Pentagon spokesman Kenneth Bacon said Friday the ship is stable, some power has been restored and Navy divers found the keel in good shape.

Other large ships - container ships and cargo vessels - were moored elsewhere as business went on as usual in much of the rest of the large harbor. But the Cole drew attention, with dozens of people gathered along a stone seawall on the harbor to gaze at the mighty, stricken ship.

The Cole is a $1 billion guided missile destroyer home-ported at Norfolk, Va. It was heading with a crew of about 293 to the gulf to support the U.N. embargo against Iraq.

At the Ramstein Air Base in western Germany, a flight carrying the bodies of five of the dead arrived Friday.

Light rain fell as an Air Force honor guard silently transferred the caskets draped in U.S. flags from an Air Force jet into separate hearses. Flags at the base in western Germany flew at half staff, and sailors in dress blues stood on the tarmac during the ceremony.

A transport plane carrying 28 walking wounded arrived at Rhein-Main Air Base near Frankfurt early Saturday morning, spokeswoman Lt. Col. Felicia Tavares said. The injured were being taken by bus to Landstuhl, about 60 miles southwest, for evaluation and treatment.

A second plane carrying more seriously injured sailors evacuated to the east African country of Djibouti also was to fly to a U.S. military facility in Europe later Saturday morning, although the destination was uncertain, Tavares said.

There have been no claims of responsibility for the blast that have gained widespread credibility. One U.S. official said this reflected a trend among militant groups not to claim responsibility for attacks in order to elude intelligence gathering.

However, Omar Bakri Mohammed, a leader of Al-Muhajiroun, a London-based Arab militant group, said Friday he had received an international call claiming responsibility for the attack on the American ship. It was in the name of ''Muhammad's Army,'' an extremist group previously known to be active only in Chechnya and Dagestan.

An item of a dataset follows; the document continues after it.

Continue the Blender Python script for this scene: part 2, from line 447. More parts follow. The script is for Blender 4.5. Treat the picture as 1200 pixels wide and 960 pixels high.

Bakri, who is known to have ties to terror suspect Osama bin Laden, said he was skeptical of the claim but some of his skepticism waned after Friday's bombing at the British Embassy because the group promised more attacks in its call Thursday. It warned that ''strikes will continue until the Muslim land and Palestine are liberated,'' he said.

Meanwhile, a close associate of bin Laden urged Muslims worldwide to attack U.S. and Israeli targets to avenge the deaths of Palestinians killed in bloody and protracted clashes with Israel.

Ayman el Zawahri, who was found guilty in absentia of the 1981 assassination of Egyptian President Anwar Sadat, faxed his call for ''jihad,'' or holy war, to the Islamabad bureau of the Abu Dhabi channel of the United Arab Emirates Television, bureau chief Jamal Ismael said.

The U.S. official, who spoke on condition of anonymity, said the call was similar to others that have been made recently and would be evaluated.

Islamic extremists have been active in Yemen. However, Yemen's Prime Minister Abdul-Karim al-Iryani said in March that bin Laden, at one time had ''colleagues'' in Yemen but now ''has no place in Yemen, no military camps.''

The United States accuses bin Laden of organizing a network with followers across the Mideast, including Yemen, and says he masterminded the 1998 bombings of U.S. embassies in Africa that killed 224 people.